What is left is resistance. More than Orwell’s Utopian “change of heart,” I find myself recalling how Hannah Arendt noted the isolated, ultimately ineffectual resistance of a German sergeant named Anton Schmidt to the Shoah. The story was “like a sudden burst of light in the midst of impenetrable, unfathomable darkness,” she wrote, “a single thought stood out clearly, irrefutably, beyond question – how utterly different everything would be today… if only more such stories could have been told.”

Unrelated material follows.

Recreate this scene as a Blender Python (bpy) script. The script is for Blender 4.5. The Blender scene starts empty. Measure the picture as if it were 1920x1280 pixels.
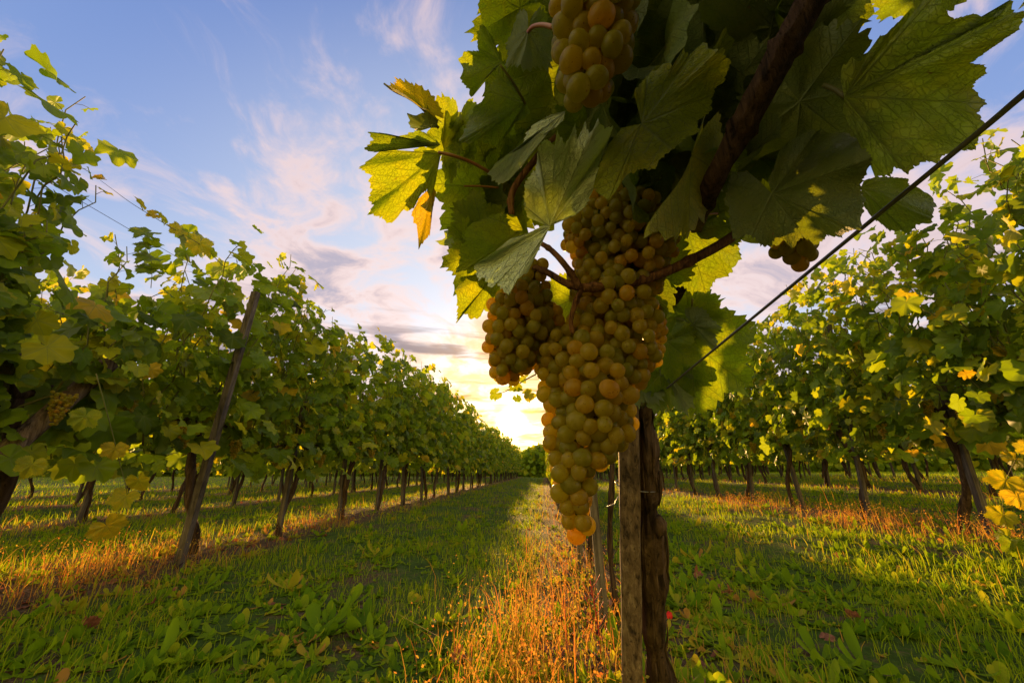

This is a prescription for ethical action. The impersonal forces of history, like the totalitarian terror of Nazi Germany, are overwhelming, standing against them is hard and very likely futile, and “most people will comply but some people will not.” And that reality makes resistance an ethical act; one can either accept the near inevitability of a future replete with horrors equal to and exceeding those of the present and go along, or recognize it and resist it anyway.
When I think of Nella Lacks, Mr. Preisler, Mr. Kastner, and all the other survivors of the Shoah whose stories evacuated my youthful optimism for humanity and its future, I reflect that they did survive. Their survival, however they accomplished it, is a rebuke to the forces that would have destroyed them and a resistance to the blind processes of history. The historian Yehuda Bauer wrote in Rethinking the Holocaust about the manifold forms that resistance to the Holocaust took, and settled on Amidah, the name of a sequence of prayers that Jews recite while standing.
“In this context it means literally ‘standing up against,’ but that does not capture the deeper sense of the word,” he wrote. What he meant was that “standing up against,” offering a resistance, no matter how futile, “sanctified life” as does the prayer. Use whatever word you must if “sanctified” does not suit your taste – respect, honor, glorify all work as well – but that is the ethical vocation. One need not believe that success is possible, or even likely. But one must stand up against.
As Audie Wood wrote earlier this week: “The road ahead looks bleak, but the fight is not going to go away.” Nor should we.